Post by NewcastleFalcon »

Gibbo2286 wrote: 22 Sep 2021, 12:28 These quotes arrived today, what do you guys think?
Image
Quoted from another thread, but in the somewhat confusing choice of home chargers from a multitude of companies its probably worth shoving on this thread something of a decent guide if we can find one, or someone on youtube who makes a decent stab at it. I have no plans myself to go for one, do a bit of "granny charging" and it works so far.

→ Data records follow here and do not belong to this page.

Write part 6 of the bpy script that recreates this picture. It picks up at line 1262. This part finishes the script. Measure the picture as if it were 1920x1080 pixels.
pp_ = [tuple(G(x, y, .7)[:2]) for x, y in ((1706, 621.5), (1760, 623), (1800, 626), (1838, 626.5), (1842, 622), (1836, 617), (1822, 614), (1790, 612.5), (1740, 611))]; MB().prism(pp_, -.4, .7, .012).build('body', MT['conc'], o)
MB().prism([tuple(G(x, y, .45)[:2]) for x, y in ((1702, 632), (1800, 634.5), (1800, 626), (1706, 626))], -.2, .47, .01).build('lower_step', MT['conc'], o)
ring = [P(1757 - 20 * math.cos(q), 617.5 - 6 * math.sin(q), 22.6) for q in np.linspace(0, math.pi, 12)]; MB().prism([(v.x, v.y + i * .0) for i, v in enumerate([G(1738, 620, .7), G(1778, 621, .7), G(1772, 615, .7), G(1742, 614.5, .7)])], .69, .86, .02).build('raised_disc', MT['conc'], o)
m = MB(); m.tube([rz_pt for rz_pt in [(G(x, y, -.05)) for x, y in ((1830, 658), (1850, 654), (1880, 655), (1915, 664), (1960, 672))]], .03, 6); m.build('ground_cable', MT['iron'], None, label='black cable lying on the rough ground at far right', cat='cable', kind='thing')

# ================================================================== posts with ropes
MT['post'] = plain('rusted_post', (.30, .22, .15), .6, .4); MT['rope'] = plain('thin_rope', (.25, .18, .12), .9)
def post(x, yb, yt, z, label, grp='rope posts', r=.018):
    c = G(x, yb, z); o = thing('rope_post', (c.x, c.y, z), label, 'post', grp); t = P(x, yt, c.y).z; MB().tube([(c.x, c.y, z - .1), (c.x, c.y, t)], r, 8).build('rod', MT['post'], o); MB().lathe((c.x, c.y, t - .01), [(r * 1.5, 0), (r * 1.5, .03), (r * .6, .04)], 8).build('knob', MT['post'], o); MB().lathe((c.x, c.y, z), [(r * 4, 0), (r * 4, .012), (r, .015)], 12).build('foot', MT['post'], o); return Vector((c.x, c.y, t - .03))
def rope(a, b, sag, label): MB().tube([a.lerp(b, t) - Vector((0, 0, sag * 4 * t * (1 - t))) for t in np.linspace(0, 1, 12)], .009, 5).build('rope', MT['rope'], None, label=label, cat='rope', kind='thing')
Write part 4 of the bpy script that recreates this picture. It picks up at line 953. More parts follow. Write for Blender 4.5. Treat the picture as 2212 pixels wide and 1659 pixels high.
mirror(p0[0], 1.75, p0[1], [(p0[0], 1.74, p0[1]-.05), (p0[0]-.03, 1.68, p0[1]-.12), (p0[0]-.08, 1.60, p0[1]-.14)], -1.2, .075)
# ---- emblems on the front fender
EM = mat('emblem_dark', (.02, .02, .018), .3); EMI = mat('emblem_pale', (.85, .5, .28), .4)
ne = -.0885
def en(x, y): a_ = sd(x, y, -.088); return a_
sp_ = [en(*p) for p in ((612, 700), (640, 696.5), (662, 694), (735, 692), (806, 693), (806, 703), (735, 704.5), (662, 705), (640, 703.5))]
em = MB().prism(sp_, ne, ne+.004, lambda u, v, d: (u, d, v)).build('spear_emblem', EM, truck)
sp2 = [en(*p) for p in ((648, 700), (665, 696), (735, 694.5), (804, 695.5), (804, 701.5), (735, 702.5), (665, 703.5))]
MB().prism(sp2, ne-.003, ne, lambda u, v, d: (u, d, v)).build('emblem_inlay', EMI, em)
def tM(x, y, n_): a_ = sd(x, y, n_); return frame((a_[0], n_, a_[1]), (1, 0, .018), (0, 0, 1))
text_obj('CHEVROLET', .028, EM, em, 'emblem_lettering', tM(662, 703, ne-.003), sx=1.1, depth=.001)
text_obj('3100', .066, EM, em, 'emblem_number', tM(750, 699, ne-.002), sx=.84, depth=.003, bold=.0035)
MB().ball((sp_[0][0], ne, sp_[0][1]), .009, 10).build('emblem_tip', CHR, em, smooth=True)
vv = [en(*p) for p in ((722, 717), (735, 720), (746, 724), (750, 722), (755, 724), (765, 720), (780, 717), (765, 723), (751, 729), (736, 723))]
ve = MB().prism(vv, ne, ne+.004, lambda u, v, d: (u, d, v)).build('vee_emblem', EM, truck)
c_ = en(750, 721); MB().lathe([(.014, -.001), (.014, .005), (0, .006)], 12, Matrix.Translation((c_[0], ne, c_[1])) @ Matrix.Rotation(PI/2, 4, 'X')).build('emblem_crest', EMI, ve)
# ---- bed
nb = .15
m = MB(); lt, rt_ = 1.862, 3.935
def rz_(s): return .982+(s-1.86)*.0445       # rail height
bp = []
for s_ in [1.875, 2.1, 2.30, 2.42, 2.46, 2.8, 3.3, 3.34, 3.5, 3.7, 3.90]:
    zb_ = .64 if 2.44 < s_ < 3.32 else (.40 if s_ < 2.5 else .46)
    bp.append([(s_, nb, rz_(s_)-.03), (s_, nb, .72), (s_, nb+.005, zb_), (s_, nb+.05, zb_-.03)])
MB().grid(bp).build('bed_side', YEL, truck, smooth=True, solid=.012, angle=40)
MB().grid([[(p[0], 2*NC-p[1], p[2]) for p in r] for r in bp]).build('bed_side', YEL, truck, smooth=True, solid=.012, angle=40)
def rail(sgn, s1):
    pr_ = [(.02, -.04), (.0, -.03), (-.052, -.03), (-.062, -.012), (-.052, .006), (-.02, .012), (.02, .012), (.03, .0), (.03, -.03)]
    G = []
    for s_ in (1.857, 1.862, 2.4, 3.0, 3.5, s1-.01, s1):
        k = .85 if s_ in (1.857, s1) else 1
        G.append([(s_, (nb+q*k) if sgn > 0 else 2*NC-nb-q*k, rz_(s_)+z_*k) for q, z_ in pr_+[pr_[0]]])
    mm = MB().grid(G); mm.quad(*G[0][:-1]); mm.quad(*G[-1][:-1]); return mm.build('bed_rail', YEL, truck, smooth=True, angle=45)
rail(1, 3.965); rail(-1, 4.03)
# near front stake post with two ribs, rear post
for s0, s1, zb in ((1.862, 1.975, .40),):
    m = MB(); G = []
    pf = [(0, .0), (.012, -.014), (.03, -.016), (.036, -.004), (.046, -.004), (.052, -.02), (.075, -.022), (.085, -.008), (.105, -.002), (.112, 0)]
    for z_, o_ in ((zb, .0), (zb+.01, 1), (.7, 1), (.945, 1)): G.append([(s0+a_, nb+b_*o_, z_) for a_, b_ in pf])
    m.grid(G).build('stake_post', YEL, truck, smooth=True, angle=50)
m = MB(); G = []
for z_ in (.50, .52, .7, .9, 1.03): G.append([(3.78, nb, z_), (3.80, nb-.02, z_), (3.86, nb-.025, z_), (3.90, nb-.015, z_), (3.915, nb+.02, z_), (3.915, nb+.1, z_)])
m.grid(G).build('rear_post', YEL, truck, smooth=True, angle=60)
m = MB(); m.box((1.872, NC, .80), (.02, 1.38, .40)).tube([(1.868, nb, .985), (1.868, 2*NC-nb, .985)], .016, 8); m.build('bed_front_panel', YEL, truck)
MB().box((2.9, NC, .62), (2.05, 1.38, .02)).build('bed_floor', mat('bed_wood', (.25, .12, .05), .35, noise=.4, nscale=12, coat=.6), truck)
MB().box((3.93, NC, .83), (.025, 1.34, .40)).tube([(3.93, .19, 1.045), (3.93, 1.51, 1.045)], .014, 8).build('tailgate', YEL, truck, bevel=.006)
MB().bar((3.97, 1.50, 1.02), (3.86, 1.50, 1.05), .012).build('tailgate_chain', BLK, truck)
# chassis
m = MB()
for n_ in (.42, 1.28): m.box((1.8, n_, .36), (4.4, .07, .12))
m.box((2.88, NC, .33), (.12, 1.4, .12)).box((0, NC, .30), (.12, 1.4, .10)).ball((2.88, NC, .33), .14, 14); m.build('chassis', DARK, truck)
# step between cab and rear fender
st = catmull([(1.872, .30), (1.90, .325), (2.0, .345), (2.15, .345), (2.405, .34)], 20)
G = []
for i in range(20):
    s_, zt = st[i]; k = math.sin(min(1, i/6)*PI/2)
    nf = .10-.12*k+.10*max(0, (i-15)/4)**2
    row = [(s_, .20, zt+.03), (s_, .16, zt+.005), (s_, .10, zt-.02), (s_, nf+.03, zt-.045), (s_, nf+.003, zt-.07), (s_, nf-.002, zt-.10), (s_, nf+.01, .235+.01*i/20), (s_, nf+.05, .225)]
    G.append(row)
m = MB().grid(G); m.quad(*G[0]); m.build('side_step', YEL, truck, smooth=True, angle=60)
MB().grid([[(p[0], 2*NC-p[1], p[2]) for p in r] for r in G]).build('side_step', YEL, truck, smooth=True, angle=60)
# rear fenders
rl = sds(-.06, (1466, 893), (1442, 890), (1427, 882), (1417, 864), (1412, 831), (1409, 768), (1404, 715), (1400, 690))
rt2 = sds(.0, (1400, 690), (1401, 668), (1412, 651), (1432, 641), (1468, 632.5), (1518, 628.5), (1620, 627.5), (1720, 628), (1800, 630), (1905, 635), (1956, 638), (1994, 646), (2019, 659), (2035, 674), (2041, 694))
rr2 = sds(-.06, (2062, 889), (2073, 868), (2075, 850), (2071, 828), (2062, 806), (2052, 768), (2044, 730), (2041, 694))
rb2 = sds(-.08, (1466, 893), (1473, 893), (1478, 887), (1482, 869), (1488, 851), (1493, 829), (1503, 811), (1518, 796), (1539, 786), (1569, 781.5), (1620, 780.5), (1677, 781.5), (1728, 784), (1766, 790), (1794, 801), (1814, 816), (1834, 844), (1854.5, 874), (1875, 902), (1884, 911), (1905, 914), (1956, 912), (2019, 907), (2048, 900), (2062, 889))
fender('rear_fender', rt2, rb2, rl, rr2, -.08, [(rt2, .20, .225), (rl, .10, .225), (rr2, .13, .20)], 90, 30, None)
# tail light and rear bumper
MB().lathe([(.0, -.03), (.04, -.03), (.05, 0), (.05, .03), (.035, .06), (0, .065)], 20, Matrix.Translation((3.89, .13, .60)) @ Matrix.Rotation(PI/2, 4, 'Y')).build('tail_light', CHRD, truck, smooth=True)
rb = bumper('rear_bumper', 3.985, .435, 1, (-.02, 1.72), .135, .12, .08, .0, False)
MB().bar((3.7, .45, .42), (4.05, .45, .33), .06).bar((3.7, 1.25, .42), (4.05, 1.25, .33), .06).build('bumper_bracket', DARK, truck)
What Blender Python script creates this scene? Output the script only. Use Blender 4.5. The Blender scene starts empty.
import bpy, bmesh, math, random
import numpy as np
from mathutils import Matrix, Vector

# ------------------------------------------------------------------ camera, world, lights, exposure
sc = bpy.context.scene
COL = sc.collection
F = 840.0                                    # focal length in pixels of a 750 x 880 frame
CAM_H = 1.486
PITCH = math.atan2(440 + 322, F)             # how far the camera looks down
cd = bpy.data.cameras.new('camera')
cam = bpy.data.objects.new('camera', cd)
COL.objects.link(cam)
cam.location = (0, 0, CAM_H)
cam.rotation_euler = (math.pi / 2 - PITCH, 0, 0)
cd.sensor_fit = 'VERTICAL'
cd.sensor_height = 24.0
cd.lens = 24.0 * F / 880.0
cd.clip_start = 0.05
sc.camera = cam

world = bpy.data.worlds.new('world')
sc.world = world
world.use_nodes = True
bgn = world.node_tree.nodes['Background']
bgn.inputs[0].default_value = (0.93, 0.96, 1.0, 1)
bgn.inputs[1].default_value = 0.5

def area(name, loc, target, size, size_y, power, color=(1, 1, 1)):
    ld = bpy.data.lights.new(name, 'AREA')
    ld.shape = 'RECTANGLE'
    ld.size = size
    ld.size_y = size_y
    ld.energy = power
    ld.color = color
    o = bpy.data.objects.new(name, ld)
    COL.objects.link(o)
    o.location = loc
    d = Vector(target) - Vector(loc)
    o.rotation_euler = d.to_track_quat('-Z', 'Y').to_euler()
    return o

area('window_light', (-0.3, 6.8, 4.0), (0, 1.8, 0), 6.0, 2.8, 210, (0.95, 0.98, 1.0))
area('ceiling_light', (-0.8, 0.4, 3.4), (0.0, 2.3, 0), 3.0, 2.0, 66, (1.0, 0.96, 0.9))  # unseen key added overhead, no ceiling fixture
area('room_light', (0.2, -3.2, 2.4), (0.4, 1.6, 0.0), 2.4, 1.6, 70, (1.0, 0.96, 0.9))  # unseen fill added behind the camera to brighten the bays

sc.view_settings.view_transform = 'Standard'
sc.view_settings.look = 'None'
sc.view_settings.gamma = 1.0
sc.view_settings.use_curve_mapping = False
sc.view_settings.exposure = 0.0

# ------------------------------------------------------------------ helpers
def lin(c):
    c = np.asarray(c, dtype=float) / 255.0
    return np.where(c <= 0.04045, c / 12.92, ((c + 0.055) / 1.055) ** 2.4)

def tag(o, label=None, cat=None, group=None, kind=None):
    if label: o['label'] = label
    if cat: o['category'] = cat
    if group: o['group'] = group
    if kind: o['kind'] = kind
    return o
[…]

I started with this (edit. on reflection its not that good, there will be better!), I was pleased it covered the next step up....the commando socket. Still the electricians with all the regs they have to follow, and end up signing the responsibility for, and providing you with the certificates which will be asked for in any conveyance of a property, maybe understandably will not price probably the simplest install cheap. No grant either until you step out of the range of the dumb charger.
https://electriccarhome.co.uk/charging-points/
Commando Socket
Sitting between a normal household socket and a dedicated 13A or 32A EV charger, is the commando socket.

Ohme EV Charger
The Ohme charging cable brings smart charging to any socket, including commando sockets

Commando plugs and sockets were originally designed for industrial settings. It’s a no-nonsense, colour-coded, weather-proof system.

Why would you use a commando socket? They are cheaper than a dedicated EV chargepoint and any electrician can install one. They also offer better safety than a 3-pin plug.